Monday, June 20, 2016

VBES - Saving even more bandwidth with UTF8

So a while ago I came up with an encoding scheme which utilized UTF8's variable byte concept to essentially save bandwidth while chatting in instant messaging scenarios. After that I had thought of improving upon that idea even further but never got around to actually coding it, I had the idea down but I didn't have a solid working scheme much less code. The other day though I thought I'd work on it and after planning it out and finishing the encoder and then the decoder the next day I had come up and made an encoding scheme which meets all the requirements of my previous encoding scheme and performed better (in saving bandwidth). This new scheme implements the idea that some letters are used more often then others and so if I allocate fewer bits to those more likely used letters the final message should be pretty small. I broke up the letters, a few punctuation, a space and an escape for UTF8 fallback into groups of 4bits, 6bits, 8bits, and 9bits. It is completely backwards compatible with UTF8 which is nice in scenarios where VBES would produce larger messages, one can just used the UTF8 version instead and the message would still be decoded. Its a simple concept and I will be opting to use this for my future messenger app.

How it works:
* 0000
  0001
e 0010
t 0011
a 0100
o 0101
i 0110
n 0111
s 1000
h 1001
r 1010
d 1011
l 1100
c 1101

u 111000
m 111001
w 111010
f 111011
g 111100
. 111101

y 11111000
p 11111001
b 11111010
v 11111011
k 11111100
j 11111101

, 111111100
x 111111101
q 111111110
z 111111111

The * signifies that there is an escape and a UTF8 encoded character should fill the space.

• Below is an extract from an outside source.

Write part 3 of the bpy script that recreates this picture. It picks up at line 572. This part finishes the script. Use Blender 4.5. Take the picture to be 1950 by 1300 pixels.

Demo Encoder/Decoder: HIDDEN FOR CHALLENGE

Q/A:
How much space does this save?
In the best case scenarios the size of the message is 50 percent of the UTF8 message plus 1 byte. So that is (X*.5)+1 bytes.

Where does this 50 percent plus 1 come from?
The half comes from the fact that the most optimized characters are 4 bits long which is half a byte which is half the size of the smallest possible letter in UTF8 which is a byte. The +1 comes from the fact that if a message consisted of all 4bit letters and fit perfectly into multiples of 8bits there would still require 2 more bits for the UTF8 marker. With those 2 included bits there now has to be padding and thus an entire byte has been added to the message.

How does this compare to the previous encoding scheme?
The previous encoding scheme worked on optimizing several characters and allocating 6 bits for each of those optimized characters. Because 6 is 75 percent of 8 and also had the 2 added bits for the UTF8 marker its best scenario efficiency would be (X*.75)+1.

How comes this scheme doesn't optimize capital letters?
By default this scheme will turn the entire input message to lowercase because only the lowercase letters are optimized and thus the message would save the most space this way but you can disable this behavior if you truly wish to send a message with capital letters. The capital letters each will be encoded using standard UTF8 and their placement will be signified with 0000 which is also used to signify the placement of other UTF8 encoded characters.